Thursday, March 21, 2013

Signs of spring


Extraordinary though it may seem, it is now spring.

In the world of modern-day newspaper publishing, where this first appeared, yesterday is the new tomorrow and these words were processed in winter, while the wind was howling, the frost was freezing and the hail was hailing.

Whereas they're being ingested by you as you recline on your patio in the vernal sunshine as lambs are gambolling, daffodils are blooming and blackbirds are all of a twitter.

As if. The chances are that whatever the season, the icy eastern blast isn't going to turn itself off any time soon.

Be that as it may, it's time to get this year's vegetable crop going.
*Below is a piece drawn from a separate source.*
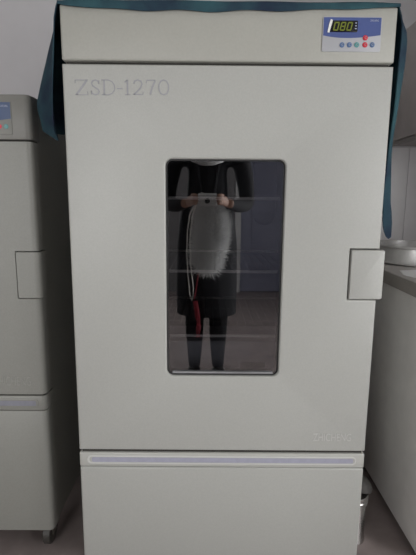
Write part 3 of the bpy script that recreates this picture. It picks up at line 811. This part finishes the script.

Last weekend's treat was a visit to the garden centre – one that sells seeds, and plants, and trowels and stuff along with the scented candles, wind-driven mobiles, ambient CDs and malevolent-looking reptiles that are your average garden centre's stock in trade. 

Here, while Mrs D pondered which brand of spud she'd be digging up next autumn, yours truly wandered amongst racks and stacks of chemicals, and wondered as he wandered: how much of this stuff actually works?

Here, for instance, was a packet of friendly mycorrhizal fungi, which allegedly encourage massive amounts of root growth. (Don't buy the unfriendly sort, or you'll end up under three feet of toadstool.)

Here was a bottle of brown treacly gloop, extracted from algae, which purports to pep up your petunias and put poke into your potentilla.

And here were the nematodes, which sound like a 60s pop combo but are actually a natural method of pest control.

Everything sounds promising, and over the years we've tried quite a few of them. We've got no idea of how much good they've done, mind you. Because you can't, unless you test everything under rigid scientific conditions.

But it's springtime, and who cares about science? We'll just stick them all in the ground, and see what pops up.